Republicans on the House Intelligence Committee released a 250-page report on Friday that their yearlong probe revealed no evidence that the Trump presidential campaign had helped Russia’s election interference, only ill-advised contacts between campaign aides and Russian officials or their intermediaries, The New York Times informed.
The Republicans took aim at what they called the misjudgments of Democrats and others even as they sought to play down the seriousness of mistakes by or suspicions about Donald J. Trump’s presidential campaign. They faulted aides to Hillary Clinton for secretly paying for opposition research that included information from Russian sources, and castigated federal law enforcement and intelligence agencies for failing to counter Russian interference as well as for purported investigative abuses and allegedly damaging national security leaks.
In a nearly 100-page dissenting document, Democrats on the Intelligence Committee described the Republicans’ report as little more than a whitewash.

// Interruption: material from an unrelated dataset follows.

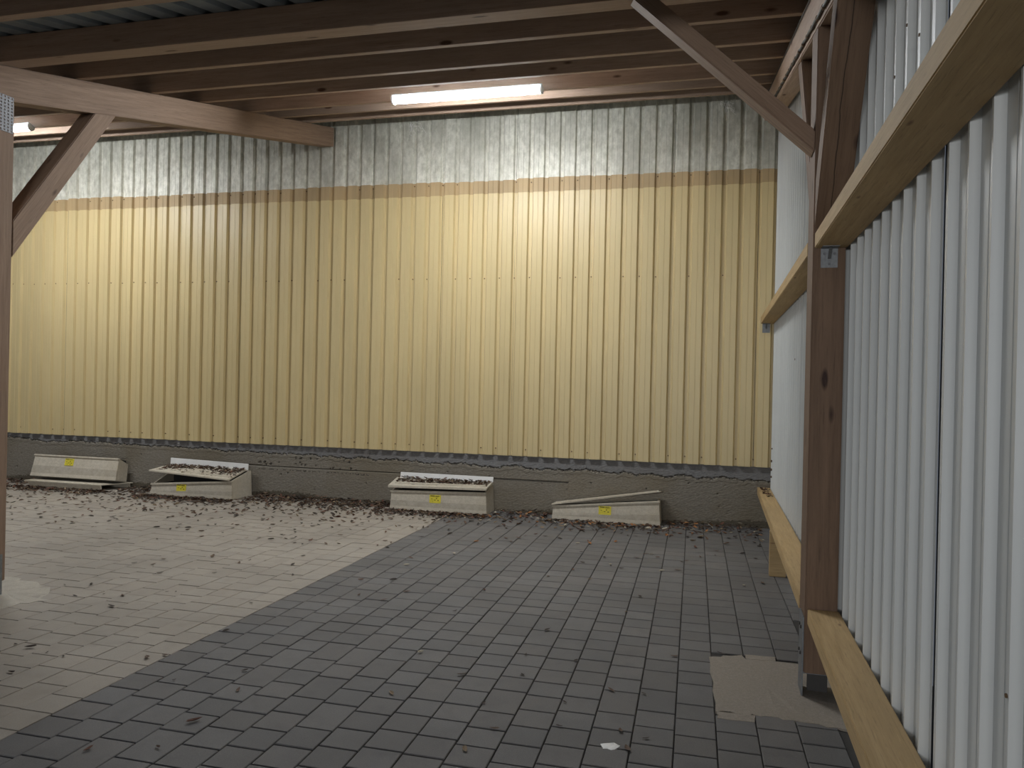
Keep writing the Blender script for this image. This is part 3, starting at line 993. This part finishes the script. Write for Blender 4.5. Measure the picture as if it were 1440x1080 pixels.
def lm(dark):
    return rl.choice((0, 0, 1, 1, 2, 3, 0, 1)) if not dark else rl.choice((0, 1, 1, 2, 3, 4, 5, 0, 1))
spots = []
tries = 0
while len(spots) < 4200 and tries < 60000:
    tries += 1
    x = rl.uniform(-10.4, .5)
    t = rl.random()
    y = 9.73 - rl.expovariate(1/.20) if t < .68 else 9.6 - rl.expovariate(1/.55)
    dens = 1.0
    if -6.2 < x < -4.1: dens = 1.5
    if -8.3 < x < -7.5: dens = 1.1
    if x > -2.7: dens = .55
    if x < -9.7: dens = .8
    if rl.random() > dens/1.5: continue
    for a, b, yf in BOXES:
        if a-.03 < x < b+.03 and y > yf-.03:
            y = yf - .03 - rl.expovariate(1/.13); break
    if y < 7.9 or (x > -3.1 and y < 8.6): continue
    if blocked(x, y, .02): continue
    hz = .05*math.exp(-(9.74-y)/.12) if not any(a-.05 < x < b+.05 for a, b, _ in BOXES) else .01
    spots.append((x, y, rl.uniform(.001, .004+hz), rl.choice((.045, .055, .065, .075)), lm(x > -3.1)))
litter('leaf_litter', spots, 'drift of brown leaves along the foot of the concrete wall')

def on_lid(box_x, yf, zf, W, y0, y1, fn, n, label):
    sp = []
    for _ in range(n):
        u = rl.random(); v = rl.random()**.7
        x = box_x + (u-.5)*W; y = yf + y0 + (y1-y0)*v
        sp.append((x, y, fn(u, v) + rl.uniform(0, .018*v), rl.choice((.045, .055, .065)), rl.choice((0, 0, 1, 2, 3, 0, 1))))
    litter('leaf_litter', sp, label)
on_lid(-6.885, 9.28, 0, 1.18, .02, .36, lambda u, v: (.339*(1-u)+.272*u)*(1-v) + (.375*(1-u)+.370*u)*v + .001, 520,
       'heap of brown leaves on the raised lid of the second box from left')
on_lid(-3.40, 9.42, 0, 1.22, .03, .225, lambda u, v: (.303*(1-u)+.331*u)*(1-v) + (.374*(1-u)+.379*u)*v + .002, 400,
       'brown leaves along the top of the closed box')
sp = []
for _ in range(34):
    y = 9.70 - rl.expovariate(1/.35)
    if y < 7.6: continue
    sp.append((rl.uniform(.49, .585), y, .4805, rl.choice((.045, .055)), rl.choice((0, 1, 2))))
litter('leaf_litter', sp, 'few brown leaves on the far end of the lower rail')

# ------------------------------------------------------------------ camera, world
cd = bpy.data.cameras.new('camera')
cam = bpy.data.objects.new('camera', cd); C.objects.link(cam)
cd.sensor_fit = 'HORIZONTAL'; cd.sensor_width = 36
cd.lens = 36*1115/1440
cd.clip_start = .02
dX = Vector((0.967123, 0.022022, -0.253353)); dY = Vector((0.253339, 0.003470, 0.967371)); dZ = Vector((0.022183, -0.999751, -0.002223))
# columns: image right, image up (negated down), backwards (negated forward) in world axes
right = Vector((dX[0], dY[0], dZ[0])); down = Vector((dX[1], dY[1], dZ[1])); fwd = Vector((dX[2], dY[2], dZ[2]))
Rm = Matrix((right, -down, -fwd)).transposed()
cam.matrix_world = Matrix.Translation((0, 0, CAMZ)) @ Rm.to_4x4()
sc = bpy.context.scene
sc.camera = cam

w = bpy.data.worlds.new('night'); sc.world = w; w.use_nodes = True
bg = w.node_tree.nodes['Background']
bg.inputs['Color'].default_value = (.55, .62, .75, 1)
bg.inputs['Strength'].default_value = .17

sc.view_settings.view_transform = 'Standard'
sc.view_settings.look = 'None'
sc.view_settings.exposure = 0.17
sc.view_settings.gamma = 1.0
sc.view_settings.use_curve_mapping = False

The eagerness of Trump campaign aides to accept offers of Russian assistance, they said, suggests “a consciousness of wrongfulness, if not illegality.” The Democrats complained that the committee failed to pursue obvious leads, interview important witnesses or investigate crucial lines of inquiry.
The opposing conclusions closed a tumultuous chapter for a congressional committee that is charged with oversight of American spy agencies, but fractured into warring camps whose primary mission often seemed to be advancing their own political agendas. The results diminished hopes that Congress, which has mounted two similar investigations, is likely to get to the bottom of Russia’s attempts to influence the election.